Ramsey: Softer nonconference schedule a good move for young Falcons

August 19, 2013 Updated: August 19, 2013 at 10:00 pm
photo - Air Force Academy coach Dave Pilipovich in the first half of their 65-62 loss to TCU Wednesday, February 22, 2012 at Clune Arena. Photo by Mark Reis, The Gazette
Air Force Academy coach Dave Pilipovich in the first half of their 65-62 loss to TCU Wednesday, February 22, 2012 at Clune Arena. Photo by Mark Reis, The Gazette 

Air Force's basketball players surprised everyone last season - including themselves - by finishing 8-8 in Mountain West Cplay.

Fans returned to Clune Arena to see a revived team that claimed home wins over nationally ranked San Diego State, New Mexico and UNLV.

Part of the reason for this revival was a rugged nonconference schedule. Last season, the Falcons traveled to Richmond and Florida for games that exposed their weaknesses.

"It paid off for us," coach Dave Pilipovich said of the early tests.

This season, the Falcons will enter the conference schedule after a breezy nonconference road schedule. The team will have little idea how good - or bad - it is.

Air Force's 2013-2014 schedule was released Friday. It's not completely devoid of rigorous nonconference games. The Falcons will play host to Richmond and Colorado. The Buffs feature local stars Josh Scott and Wesley Gordon.

But the brutal road preparation of last season is nowhere to be seen. Well, except for maybe a Dec.?21 trip to California-Davis.

Is the nonconference schedule too light?

Pilipovich considered the question for a few moments.

"I think it's appropriate for the team we have returning," he answered.

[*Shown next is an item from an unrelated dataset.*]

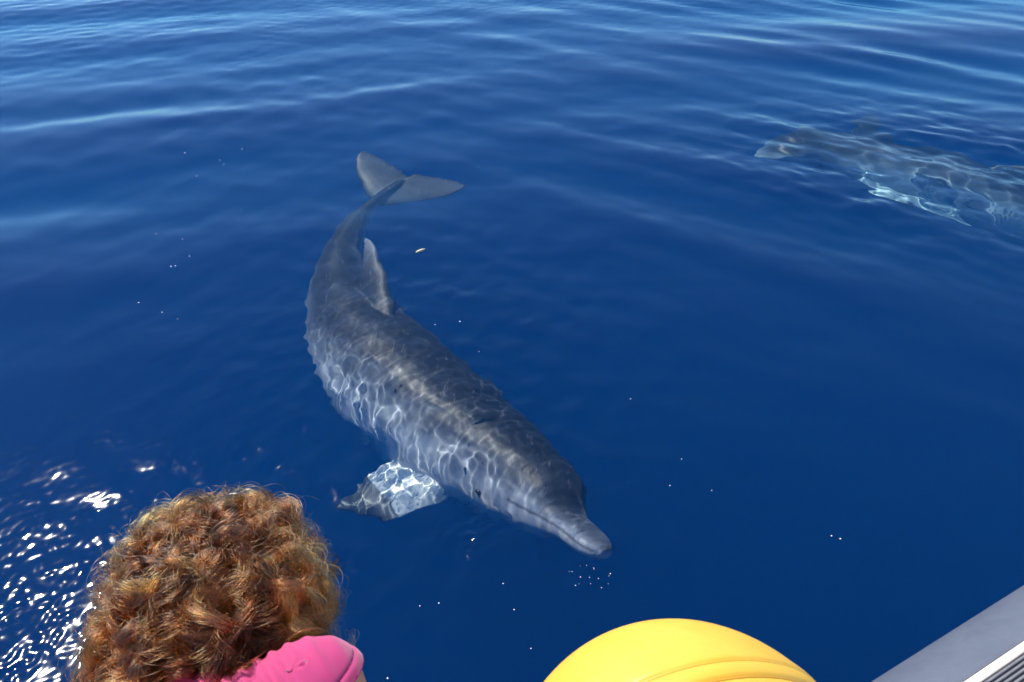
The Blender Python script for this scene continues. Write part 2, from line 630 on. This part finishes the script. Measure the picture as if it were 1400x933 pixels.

He has a point. Last season, Pilipovich could rely on four senior starters and one of the deepest rosters in school history. Pilipovich didn't expect to also lose Cam Michael and Justin Hammonds, two of his top four returning players. Michael transferred to Northern Colorado and Hammonds departed the team to concentrate on academics.

Nick Welch, one of the stars of Air Force's 2004 NCAA Tournament team, has returned as an assistant coach. Pilipovich has been impressed by Welch's play in informal workouts.

"If we could play him," Pilipovich said, "we'd be all right."

He laughed, but it wasn't a happy laugh.

When Pilipovich juggled with the upcoming schedule, he knew conference play would begin a week earlier this season than last season. This limited his nonconference travel options.

He also knew he would be placing an inexperienced team on the floor. Last season, his players were mature enough to learn from adversity.

He's not so sure about the personality of this season's team. He worries adversity might crush the Falcons spirit.

This worry is the prime reason for the less-strenuous schedule.

In his first full season as head coach, Pilipovich took chances. He dumped the go-slow tempo of the last dozen seasons and installed a revved-up attack. He sent his team on long trips, looking for powerful teams and hostile fans.

The strategy worked.

Pilipovich understands why he was successful last season. Part of the success was based on a mature team jammed with seniors desperately weary of losing. And part of the success was a schedule filled with tough road games.

He wants to return to a more challenging schedule, perhaps as early as next season. That's the proper plan.